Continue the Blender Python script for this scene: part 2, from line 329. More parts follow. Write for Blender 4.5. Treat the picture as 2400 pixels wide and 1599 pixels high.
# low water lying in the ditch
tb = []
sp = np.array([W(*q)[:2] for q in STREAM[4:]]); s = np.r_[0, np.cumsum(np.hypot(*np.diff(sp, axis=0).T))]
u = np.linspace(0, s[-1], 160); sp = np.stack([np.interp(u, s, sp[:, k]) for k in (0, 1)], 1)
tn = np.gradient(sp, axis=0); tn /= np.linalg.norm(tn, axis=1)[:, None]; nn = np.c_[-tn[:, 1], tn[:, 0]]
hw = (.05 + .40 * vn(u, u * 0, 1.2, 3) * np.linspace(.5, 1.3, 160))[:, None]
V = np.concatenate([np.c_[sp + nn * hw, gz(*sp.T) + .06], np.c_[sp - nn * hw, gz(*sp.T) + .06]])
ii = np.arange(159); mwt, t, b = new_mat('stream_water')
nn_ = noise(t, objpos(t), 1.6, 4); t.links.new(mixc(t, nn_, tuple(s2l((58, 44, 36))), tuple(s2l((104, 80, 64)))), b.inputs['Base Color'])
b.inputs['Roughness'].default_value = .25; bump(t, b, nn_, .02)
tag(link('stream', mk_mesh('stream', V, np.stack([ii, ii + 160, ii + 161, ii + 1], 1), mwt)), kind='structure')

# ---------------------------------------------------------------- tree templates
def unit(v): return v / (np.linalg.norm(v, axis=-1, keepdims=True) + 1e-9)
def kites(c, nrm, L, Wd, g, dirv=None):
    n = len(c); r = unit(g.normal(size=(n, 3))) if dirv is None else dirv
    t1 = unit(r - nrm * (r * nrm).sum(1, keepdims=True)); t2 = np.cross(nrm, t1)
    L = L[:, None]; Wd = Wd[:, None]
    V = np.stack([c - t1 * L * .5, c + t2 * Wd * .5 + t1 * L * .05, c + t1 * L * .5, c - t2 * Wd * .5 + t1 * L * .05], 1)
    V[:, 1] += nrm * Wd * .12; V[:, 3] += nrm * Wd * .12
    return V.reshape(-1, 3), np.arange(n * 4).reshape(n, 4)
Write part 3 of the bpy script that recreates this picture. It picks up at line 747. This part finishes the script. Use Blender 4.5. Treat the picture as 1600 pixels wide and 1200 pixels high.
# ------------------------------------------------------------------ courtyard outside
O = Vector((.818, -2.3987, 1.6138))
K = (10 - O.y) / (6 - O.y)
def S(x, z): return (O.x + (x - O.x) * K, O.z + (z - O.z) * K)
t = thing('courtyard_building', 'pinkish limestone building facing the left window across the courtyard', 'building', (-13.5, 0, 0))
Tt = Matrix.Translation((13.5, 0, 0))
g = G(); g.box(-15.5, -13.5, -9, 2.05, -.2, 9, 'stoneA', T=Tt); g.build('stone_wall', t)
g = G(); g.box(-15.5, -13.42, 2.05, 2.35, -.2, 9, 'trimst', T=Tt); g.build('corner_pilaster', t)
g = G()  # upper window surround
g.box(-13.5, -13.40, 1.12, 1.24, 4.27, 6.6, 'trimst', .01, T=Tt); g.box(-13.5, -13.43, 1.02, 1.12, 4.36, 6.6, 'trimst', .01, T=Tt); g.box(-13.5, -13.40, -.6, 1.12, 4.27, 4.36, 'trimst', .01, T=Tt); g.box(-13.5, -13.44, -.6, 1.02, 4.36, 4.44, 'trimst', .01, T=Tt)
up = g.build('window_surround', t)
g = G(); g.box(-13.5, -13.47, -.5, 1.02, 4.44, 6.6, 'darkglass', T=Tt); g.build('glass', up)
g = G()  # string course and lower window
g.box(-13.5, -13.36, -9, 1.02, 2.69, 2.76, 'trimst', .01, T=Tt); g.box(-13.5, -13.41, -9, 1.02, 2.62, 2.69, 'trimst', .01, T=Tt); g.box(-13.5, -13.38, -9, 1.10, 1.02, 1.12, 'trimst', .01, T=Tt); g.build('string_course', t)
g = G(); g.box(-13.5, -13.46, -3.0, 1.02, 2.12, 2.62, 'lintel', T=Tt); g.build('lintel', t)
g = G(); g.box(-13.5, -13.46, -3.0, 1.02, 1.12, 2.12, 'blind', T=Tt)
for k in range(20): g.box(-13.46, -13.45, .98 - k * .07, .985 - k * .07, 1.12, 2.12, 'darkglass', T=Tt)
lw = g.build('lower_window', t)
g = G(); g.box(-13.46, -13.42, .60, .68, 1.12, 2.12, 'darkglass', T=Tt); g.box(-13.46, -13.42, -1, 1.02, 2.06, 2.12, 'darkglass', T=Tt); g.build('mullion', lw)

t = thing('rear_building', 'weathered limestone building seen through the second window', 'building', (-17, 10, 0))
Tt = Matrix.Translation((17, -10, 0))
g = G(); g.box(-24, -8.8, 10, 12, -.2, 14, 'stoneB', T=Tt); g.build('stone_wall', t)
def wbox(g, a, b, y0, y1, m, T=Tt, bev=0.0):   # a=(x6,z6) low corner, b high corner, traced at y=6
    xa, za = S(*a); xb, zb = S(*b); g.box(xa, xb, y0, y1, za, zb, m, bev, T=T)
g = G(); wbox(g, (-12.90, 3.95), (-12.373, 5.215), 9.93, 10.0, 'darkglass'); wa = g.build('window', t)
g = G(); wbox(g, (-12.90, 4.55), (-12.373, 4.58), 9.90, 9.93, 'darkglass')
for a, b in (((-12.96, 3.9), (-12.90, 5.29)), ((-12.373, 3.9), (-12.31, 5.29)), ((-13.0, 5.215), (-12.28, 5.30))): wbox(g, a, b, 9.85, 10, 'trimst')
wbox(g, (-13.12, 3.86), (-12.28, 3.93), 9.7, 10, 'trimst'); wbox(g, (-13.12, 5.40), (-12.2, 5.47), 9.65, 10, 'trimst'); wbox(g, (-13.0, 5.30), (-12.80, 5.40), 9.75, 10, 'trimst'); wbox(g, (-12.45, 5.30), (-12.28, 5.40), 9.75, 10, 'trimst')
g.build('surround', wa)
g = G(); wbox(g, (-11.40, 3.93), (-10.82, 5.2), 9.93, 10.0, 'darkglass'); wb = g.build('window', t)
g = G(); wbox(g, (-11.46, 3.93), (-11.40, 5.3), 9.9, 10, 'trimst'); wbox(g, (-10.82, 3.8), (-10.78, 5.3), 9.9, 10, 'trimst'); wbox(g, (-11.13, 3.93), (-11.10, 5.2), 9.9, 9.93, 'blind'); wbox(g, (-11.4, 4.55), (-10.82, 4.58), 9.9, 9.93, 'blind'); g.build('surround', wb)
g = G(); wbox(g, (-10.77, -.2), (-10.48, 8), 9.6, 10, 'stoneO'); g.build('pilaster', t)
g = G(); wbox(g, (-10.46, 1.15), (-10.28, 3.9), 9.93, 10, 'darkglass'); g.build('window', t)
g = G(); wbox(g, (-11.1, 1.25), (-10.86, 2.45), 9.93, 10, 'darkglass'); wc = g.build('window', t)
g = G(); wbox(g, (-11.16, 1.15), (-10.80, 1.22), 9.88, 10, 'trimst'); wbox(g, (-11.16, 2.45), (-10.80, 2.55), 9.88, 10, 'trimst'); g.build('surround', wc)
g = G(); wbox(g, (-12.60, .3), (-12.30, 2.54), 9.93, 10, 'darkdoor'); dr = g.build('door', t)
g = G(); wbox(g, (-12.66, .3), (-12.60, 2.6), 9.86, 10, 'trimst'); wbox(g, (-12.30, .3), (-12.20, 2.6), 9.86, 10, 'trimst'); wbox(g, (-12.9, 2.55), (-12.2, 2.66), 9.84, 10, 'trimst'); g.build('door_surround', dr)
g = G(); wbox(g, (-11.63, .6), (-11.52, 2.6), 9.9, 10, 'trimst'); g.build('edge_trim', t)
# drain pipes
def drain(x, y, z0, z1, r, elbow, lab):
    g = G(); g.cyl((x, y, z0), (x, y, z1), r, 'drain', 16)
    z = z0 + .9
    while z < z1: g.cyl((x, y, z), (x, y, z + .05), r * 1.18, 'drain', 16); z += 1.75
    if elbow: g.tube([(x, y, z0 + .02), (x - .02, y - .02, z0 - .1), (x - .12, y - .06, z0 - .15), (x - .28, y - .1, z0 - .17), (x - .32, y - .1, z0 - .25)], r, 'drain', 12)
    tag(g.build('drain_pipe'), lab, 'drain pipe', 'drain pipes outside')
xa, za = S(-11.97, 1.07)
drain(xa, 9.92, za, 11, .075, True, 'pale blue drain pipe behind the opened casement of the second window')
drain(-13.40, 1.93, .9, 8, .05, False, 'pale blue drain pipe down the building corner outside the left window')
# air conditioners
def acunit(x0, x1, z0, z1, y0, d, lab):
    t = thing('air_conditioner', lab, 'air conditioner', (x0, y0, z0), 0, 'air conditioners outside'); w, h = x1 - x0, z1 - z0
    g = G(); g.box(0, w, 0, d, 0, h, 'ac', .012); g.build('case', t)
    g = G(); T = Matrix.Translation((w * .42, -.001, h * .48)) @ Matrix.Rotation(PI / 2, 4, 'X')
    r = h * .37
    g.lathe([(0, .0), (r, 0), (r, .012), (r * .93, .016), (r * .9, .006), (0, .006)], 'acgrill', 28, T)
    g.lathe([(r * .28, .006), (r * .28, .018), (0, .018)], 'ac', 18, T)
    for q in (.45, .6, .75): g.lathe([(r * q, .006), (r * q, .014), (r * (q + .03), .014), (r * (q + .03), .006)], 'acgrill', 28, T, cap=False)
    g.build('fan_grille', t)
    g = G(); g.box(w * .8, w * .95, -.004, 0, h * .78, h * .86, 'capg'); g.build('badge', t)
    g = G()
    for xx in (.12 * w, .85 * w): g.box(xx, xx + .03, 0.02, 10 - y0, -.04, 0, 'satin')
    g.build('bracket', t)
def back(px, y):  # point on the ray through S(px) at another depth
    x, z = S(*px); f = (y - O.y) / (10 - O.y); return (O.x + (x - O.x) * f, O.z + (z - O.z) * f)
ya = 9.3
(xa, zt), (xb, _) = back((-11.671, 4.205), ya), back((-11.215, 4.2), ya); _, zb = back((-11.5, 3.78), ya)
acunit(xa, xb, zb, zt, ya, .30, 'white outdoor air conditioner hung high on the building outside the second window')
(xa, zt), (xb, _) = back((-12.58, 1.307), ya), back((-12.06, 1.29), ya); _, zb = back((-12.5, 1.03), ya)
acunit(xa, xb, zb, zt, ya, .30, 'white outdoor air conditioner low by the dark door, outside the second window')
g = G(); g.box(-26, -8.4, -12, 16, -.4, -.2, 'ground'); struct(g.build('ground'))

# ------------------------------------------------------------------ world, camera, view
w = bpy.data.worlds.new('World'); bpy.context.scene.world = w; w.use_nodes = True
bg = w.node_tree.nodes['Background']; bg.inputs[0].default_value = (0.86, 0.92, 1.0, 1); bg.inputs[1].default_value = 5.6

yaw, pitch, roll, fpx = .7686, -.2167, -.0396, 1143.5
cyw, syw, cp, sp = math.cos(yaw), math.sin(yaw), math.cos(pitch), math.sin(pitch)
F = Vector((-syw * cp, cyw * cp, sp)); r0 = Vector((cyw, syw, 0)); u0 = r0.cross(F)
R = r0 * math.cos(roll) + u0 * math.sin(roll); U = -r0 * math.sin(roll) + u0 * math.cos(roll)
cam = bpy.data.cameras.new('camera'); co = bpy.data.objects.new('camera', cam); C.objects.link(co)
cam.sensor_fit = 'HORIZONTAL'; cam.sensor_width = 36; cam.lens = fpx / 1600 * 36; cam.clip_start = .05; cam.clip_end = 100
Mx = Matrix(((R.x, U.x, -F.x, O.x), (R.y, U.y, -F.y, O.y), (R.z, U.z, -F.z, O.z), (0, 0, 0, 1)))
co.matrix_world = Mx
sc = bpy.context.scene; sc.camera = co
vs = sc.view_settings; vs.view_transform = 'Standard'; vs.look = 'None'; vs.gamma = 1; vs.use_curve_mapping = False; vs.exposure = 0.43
________________
[WHAT NEEDS TO BE DONE]: Quote exactly the opening line of the material above and every line after it, up to and including the line that contains "tag(link('stream', mk_mesh('stream', V, np.stack([ii, ii".

[ANSWER TO THIS EXERCISE]:
Continue the Blender Python script for this scene: part 2, from line 329. More parts follow. Write for Blender 4.5. Treat the picture as 2400 pixels wide and 1599 pixels high.
# low water lying in the ditch
tb = []
sp = np.array([W(*q)[:2] for q in STREAM[4:]]); s = np.r_[0, np.cumsum(np.hypot(*np.diff(sp, axis=0).T))]
u = np.linspace(0, s[-1], 160); sp = np.stack([np.interp(u, s, sp[:, k]) for k in (0, 1)], 1)
tn = np.gradient(sp, axis=0); tn /= np.linalg.norm(tn, axis=1)[:, None]; nn = np.c_[-tn[:, 1], tn[:, 0]]
hw = (.05 + .40 * vn(u, u * 0, 1.2, 3) * np.linspace(.5, 1.3, 160))[:, None]
V = np.concatenate([np.c_[sp + nn * hw, gz(*sp.T) + .06], np.c_[sp - nn * hw, gz(*sp.T) + .06]])
ii = np.arange(159); mwt, t, b = new_mat('stream_water')
nn_ = noise(t, objpos(t), 1.6, 4); t.links.new(mixc(t, nn_, tuple(s2l((58, 44, 36))), tuple(s2l((104, 80, 64)))), b.inputs['Base Color'])
b.inputs['Roughness'].default_value = .25; bump(t, b, nn_, .02)
tag(link('stream', mk_mesh('stream', V, np.stack([ii, ii + 160, ii + 161, ii + 1], 1), mwt)), kind='structure')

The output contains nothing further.